44. (Amendment integrated into c. C-38, s. 6).
1993, c. 75, s. 44.
45. (Amendment integrated into c. C-38, s. 123.5).
1993, c. 75, s. 45.
46. (Amendment integrated into c. C-38, s. 124).
1993, c. 75, s. 46.
47. (Amendment integrated into c. C-67.2, s. 2).
1993, c. 75, s. 47.
48. (Omitted).
1993, c. 75, s. 48.
49. (Amendment integrated into c. S-3.3, s. 4).
1993, c. 75, s. 49.
50. (Amendment integrated into c.
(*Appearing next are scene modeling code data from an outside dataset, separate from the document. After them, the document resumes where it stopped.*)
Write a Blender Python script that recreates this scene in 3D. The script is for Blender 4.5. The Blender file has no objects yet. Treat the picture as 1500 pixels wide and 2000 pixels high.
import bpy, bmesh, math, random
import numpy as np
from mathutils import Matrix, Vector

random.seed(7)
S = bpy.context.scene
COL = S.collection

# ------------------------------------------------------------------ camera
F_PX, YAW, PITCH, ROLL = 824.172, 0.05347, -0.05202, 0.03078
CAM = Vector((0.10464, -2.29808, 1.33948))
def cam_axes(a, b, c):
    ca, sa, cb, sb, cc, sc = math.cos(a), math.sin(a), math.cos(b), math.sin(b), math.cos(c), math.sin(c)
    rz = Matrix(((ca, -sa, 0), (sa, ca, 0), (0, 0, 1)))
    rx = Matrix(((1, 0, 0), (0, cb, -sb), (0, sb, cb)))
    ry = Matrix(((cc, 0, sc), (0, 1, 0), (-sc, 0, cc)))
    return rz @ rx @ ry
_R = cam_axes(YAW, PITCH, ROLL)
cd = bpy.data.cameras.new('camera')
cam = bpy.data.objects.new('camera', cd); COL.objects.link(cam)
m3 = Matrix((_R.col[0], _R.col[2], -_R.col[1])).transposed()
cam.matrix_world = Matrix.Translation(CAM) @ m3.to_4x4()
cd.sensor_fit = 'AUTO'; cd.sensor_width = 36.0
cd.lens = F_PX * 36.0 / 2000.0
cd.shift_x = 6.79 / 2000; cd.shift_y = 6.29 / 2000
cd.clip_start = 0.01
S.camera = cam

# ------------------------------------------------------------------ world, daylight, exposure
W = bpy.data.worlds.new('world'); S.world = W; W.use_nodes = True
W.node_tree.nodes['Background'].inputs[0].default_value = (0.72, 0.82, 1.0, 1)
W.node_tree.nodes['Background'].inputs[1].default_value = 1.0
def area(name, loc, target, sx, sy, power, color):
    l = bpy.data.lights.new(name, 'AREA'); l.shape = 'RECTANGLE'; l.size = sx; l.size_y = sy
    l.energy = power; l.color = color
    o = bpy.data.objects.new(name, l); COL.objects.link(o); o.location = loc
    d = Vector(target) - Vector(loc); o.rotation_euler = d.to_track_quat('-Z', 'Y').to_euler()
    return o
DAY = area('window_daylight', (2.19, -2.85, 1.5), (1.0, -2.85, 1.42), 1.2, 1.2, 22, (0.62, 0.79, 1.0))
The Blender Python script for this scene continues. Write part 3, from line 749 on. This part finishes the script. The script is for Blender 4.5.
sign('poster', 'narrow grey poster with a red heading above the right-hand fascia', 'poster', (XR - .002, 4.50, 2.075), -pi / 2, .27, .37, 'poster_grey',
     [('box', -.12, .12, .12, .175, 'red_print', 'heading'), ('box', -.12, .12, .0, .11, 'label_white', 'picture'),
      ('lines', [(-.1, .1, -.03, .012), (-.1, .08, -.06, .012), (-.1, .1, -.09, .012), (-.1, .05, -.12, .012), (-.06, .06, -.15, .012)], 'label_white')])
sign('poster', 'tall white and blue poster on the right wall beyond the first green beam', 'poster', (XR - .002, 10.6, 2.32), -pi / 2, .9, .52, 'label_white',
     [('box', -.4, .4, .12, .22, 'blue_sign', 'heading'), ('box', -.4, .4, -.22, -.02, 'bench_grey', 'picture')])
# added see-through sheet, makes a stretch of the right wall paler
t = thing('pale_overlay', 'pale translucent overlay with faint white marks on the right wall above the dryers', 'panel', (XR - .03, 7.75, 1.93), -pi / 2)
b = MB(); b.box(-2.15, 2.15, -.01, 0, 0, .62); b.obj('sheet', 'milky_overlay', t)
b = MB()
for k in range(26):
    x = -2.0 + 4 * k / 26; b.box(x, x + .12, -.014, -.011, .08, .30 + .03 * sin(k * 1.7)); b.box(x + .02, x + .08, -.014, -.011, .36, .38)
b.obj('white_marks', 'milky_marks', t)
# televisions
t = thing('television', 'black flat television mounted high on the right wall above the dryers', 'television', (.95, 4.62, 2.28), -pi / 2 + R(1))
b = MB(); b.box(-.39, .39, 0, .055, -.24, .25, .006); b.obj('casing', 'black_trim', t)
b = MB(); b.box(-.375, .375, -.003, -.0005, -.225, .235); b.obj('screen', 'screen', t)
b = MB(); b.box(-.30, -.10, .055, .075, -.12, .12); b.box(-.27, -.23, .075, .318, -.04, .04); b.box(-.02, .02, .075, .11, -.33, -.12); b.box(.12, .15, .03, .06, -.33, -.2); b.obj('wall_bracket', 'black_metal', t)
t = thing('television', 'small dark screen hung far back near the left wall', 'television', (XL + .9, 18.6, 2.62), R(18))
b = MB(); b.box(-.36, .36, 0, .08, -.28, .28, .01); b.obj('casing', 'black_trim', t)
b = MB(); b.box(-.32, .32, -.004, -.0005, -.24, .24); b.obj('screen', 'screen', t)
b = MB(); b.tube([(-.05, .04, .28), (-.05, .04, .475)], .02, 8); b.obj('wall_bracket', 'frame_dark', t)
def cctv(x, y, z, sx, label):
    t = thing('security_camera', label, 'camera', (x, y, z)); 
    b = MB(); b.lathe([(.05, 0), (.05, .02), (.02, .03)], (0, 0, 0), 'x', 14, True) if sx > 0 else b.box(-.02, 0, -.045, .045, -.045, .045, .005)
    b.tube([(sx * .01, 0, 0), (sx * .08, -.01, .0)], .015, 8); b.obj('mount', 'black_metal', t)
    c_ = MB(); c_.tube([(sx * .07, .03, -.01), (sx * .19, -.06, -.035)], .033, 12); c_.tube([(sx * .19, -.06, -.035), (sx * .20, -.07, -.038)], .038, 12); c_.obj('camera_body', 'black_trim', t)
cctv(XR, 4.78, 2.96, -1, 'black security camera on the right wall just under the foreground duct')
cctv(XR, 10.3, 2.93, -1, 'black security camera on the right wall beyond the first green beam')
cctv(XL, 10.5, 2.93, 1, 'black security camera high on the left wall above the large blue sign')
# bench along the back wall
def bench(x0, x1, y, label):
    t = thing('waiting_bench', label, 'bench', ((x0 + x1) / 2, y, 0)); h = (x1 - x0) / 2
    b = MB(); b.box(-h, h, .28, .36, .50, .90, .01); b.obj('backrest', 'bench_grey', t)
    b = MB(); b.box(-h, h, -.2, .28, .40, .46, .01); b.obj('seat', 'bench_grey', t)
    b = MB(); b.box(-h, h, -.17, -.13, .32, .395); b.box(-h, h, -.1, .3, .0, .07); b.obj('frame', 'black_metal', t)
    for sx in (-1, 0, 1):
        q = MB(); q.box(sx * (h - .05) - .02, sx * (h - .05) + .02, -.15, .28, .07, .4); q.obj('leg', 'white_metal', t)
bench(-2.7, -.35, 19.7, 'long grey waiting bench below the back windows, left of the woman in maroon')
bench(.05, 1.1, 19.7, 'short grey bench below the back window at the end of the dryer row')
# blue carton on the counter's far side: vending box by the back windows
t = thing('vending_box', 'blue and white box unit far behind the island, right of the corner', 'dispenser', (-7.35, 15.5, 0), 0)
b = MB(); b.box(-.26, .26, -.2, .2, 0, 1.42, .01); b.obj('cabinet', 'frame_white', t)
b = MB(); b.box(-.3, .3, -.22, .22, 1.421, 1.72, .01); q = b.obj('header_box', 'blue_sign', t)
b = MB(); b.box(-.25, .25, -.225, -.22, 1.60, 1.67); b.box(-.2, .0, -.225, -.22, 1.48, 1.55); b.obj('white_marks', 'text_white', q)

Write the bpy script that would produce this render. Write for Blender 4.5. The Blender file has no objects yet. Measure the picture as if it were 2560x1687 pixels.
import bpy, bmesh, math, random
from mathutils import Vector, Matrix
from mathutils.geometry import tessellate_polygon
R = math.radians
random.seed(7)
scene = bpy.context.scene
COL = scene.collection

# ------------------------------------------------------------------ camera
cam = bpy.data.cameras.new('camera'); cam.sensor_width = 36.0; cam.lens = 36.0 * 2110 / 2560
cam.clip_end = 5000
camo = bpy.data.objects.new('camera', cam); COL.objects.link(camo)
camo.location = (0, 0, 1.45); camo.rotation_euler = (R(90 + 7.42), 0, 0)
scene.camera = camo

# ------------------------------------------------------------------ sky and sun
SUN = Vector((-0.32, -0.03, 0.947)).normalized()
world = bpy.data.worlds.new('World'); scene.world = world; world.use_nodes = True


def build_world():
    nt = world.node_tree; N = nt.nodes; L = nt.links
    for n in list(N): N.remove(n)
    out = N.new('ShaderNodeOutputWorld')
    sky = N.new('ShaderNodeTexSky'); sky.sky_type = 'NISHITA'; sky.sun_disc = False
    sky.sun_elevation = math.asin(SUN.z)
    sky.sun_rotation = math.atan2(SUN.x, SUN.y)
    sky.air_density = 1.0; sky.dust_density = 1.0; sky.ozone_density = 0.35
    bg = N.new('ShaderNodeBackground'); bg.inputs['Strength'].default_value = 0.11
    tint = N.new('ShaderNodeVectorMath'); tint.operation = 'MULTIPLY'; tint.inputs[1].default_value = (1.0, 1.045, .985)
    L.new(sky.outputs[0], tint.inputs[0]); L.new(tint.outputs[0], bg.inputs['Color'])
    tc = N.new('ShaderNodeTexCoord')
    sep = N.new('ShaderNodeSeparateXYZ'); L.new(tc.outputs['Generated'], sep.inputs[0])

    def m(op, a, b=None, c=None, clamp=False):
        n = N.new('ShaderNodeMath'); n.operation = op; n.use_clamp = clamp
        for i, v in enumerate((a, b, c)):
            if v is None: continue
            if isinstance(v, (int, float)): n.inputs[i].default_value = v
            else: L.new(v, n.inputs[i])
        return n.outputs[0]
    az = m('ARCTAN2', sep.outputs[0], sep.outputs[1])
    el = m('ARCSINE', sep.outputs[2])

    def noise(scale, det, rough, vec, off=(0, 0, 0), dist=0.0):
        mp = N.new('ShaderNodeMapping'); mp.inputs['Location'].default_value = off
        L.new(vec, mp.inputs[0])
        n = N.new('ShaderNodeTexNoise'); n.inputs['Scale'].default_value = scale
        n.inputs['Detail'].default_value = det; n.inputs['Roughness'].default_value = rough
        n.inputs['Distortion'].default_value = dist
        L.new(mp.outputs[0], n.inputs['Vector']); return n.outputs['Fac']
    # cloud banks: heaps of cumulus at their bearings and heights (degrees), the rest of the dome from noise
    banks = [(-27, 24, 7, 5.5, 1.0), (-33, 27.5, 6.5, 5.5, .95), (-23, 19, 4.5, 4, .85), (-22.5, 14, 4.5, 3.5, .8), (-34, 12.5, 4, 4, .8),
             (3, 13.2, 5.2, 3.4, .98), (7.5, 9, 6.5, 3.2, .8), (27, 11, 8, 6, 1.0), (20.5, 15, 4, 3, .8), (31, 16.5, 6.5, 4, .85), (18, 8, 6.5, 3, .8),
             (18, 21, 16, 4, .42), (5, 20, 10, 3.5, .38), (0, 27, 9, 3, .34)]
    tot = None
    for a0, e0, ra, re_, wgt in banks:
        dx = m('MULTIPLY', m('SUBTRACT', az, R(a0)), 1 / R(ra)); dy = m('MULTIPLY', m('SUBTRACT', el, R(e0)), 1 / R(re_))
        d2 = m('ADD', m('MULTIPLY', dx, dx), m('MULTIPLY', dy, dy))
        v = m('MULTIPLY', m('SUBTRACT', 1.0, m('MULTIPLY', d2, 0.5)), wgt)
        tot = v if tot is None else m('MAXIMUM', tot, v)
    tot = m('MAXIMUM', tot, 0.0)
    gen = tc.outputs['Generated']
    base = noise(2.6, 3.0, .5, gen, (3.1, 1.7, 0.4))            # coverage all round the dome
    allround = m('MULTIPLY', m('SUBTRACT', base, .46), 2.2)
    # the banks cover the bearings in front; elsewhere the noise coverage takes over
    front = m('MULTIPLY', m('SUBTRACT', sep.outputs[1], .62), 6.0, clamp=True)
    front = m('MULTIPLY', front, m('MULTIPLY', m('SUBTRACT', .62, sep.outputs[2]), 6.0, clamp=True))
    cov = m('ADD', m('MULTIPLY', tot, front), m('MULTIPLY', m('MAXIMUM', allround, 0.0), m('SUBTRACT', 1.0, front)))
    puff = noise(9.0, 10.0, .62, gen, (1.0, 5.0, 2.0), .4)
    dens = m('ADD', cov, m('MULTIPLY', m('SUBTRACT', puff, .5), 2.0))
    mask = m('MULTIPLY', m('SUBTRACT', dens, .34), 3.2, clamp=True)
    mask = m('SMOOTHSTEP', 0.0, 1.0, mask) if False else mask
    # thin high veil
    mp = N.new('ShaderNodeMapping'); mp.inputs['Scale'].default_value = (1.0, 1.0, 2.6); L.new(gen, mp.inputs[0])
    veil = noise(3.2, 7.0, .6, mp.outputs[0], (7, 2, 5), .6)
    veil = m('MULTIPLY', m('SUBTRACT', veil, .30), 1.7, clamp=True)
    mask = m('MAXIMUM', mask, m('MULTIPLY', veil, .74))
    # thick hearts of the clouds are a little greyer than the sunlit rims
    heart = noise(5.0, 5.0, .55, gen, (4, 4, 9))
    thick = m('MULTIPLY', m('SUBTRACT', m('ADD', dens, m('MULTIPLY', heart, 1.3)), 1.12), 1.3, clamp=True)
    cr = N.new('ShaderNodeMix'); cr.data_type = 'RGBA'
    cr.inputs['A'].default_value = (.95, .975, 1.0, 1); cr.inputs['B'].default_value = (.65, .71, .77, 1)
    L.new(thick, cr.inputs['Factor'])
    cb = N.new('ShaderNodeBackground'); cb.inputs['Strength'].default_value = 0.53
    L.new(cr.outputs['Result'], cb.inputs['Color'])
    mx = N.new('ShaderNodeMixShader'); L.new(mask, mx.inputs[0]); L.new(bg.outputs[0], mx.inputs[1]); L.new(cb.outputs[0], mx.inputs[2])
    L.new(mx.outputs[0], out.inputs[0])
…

S-3.3, s. 48).
1993, c. 75, s. 50.
51. (Omitted).
1993, c. 75, s. 51.
52. (Omitted).
1993, c. 75, s. 52.
53. (Omitted).
1993, c. 75, s. 53.
CHAPTER VI
TRANSITIONAL AND FINAL PROVISIONS
54. The provisions of the Transport Act (chapter T-12) not inconsistent with this Act and which govern inquiries, the powers of the Commission and of its members, the decisions of the Commission and the review of and appeal from such decisions apply, adapted as required, to the matters submitted to the Commission under this Act.
1993, c. 75, s. 54.
55. The Commission may act, in accordance with section 151 of the National Transportation Act, 1987 (Revised Statutes of Canada, 1985, chapter 28, 3rd Supplement), to require any owner of a railway to connect his railway with a railway to which that Act applies.
1993, c. 75, s. 55.
56. Division I of Chapter XVIII of the Companies Act (chapter C‐38) applies from 17 December 1993 to all railway companies with share capital constituted by an Act.
Where a company’s existence is continued, the Act under which it was constituted as a legal person ceases to have effect from the date appearing on the certificate of continuance issued under section 123.136 of the Companies Act.
If any company referred to in the first paragraph has not obtained such a certificate of continuance by 1 July 1994, the company shall be governed by Part I of the said Act and the Act under which it was constituted as a legal person shall cease to have effect on 1 July 1994, except for the provisions relating to the head office, the board of directors, the purposes and the share capital.
1993, c. 75, s. 56; 1999, c. 40, s. 47.
57. Upon application to the Commission within three months from the date entered on the certificate of continuance issued under section 123.136 of the Companies Act (chapter C-38), the railway companies referred to in the first paragraph of section 56 may obtain the certificate of competence referred to in Chapter II.
Upon application to the Commission within three months from 17 December 1993, Compagnie 2972-8979 Québec Inc., constituted on 12 March 1993 pursuant to Part IA of the Companies Act, may, without further formality, on presentation of the authorization of the Minister of Transport required under the second paragraph of section 2 of the Act respecting the Compagnie de chemin de fer de l’Outaouais (1993, chapter 102), obtain the certificate of competence provided for in Chapter II.
Where an application referred to in the first paragraph relates to a railway in operation on the date thereof, it shall be granted without further formality.
1993, c. 75, s. 57.
58. Section 7 applies to the railway companies referred to in the first paragraph of section 56 or the second paragraph of section 57 only from 1 July 1994.
1993, c. 75, s. 58.
59. The Minister of Transport is responsible for the administration of this Act.
1993, c. 75, s. 59.
60. (Omitted).
1993, c. 75, s. 60.
REPEAL SCHEDULE

In accordance with section 9 of the Act respecting the consolidation of the statutes and regulations (chapter R-3), chapter 75 of the statutes of 1993, in force on 1 September 1994, is repealed, except section 60, effective from the coming into force of chapter C-14.1 of the Revised Statutes.